Сестра милосердия, Софья Федорченко, называет свои записки стенограммами, и, значит, могла делать их быстро, незаметно, как она говорит, поскольку все привыкли видеть ее за различными записями, что было связано с ее работой. И потому она не вызывала настороженности или недоверия, и потому эти фразы здесь в их доподлинном, неискаженном виде.
Складывающаяся из них картина войны такова, что каждому надо бы помнить эти фразы наизусть.
Ребенок ищет Олимп и находит Кувейт.
Эпоха, когда у людей было украдено бессмертие. Вором были они сами.

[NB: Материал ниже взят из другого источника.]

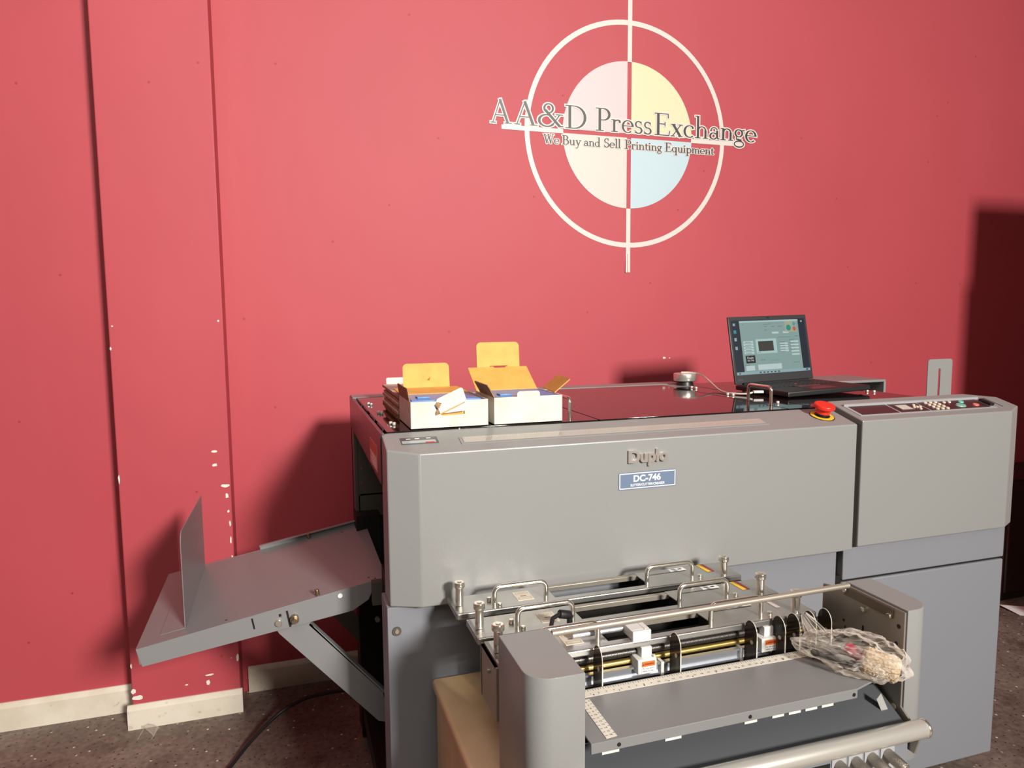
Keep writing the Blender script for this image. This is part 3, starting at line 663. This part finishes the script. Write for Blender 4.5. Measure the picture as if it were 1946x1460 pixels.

Все мысли, предположения и умозрения относительно иных миров в космическом пространстве станут жизненно важными в то мгновенье, когда Земля в результате своей атомной возни растворится в грохоте и дыме. Что останется от нас тогда в других? Существуют ли вообще эти другие, в которых могло бы что-то сохраниться от нас? Что дало бы им это от нас оставшееся? Возможно ли, чтобы мы послужили предостережением? Или им, заразившимся от нас, идти тем же путем? Или они совершенно независимы и свободны от нас, настолько, что и внимания не обратят на нашу гибель? Как обстоит со всем тем, что происходит в мире: разобщено и раздроблено все и обречено оставаться разобщенным? Или же все связано, совсем чуть-чуть, ровно настолько, что оставляет еще за собой возможность спасения? И было бы это спасение временным, снова готовым пойти из-за ошибок прахом? Или взаимозаменяемым: тут спасение, там уничтожение — позаботьтесь-ка о том, что вам по вкусу? Или спасение могло бы сменяться только худшим — чем дальше, тем хуже: падающая, но затяжная кривая?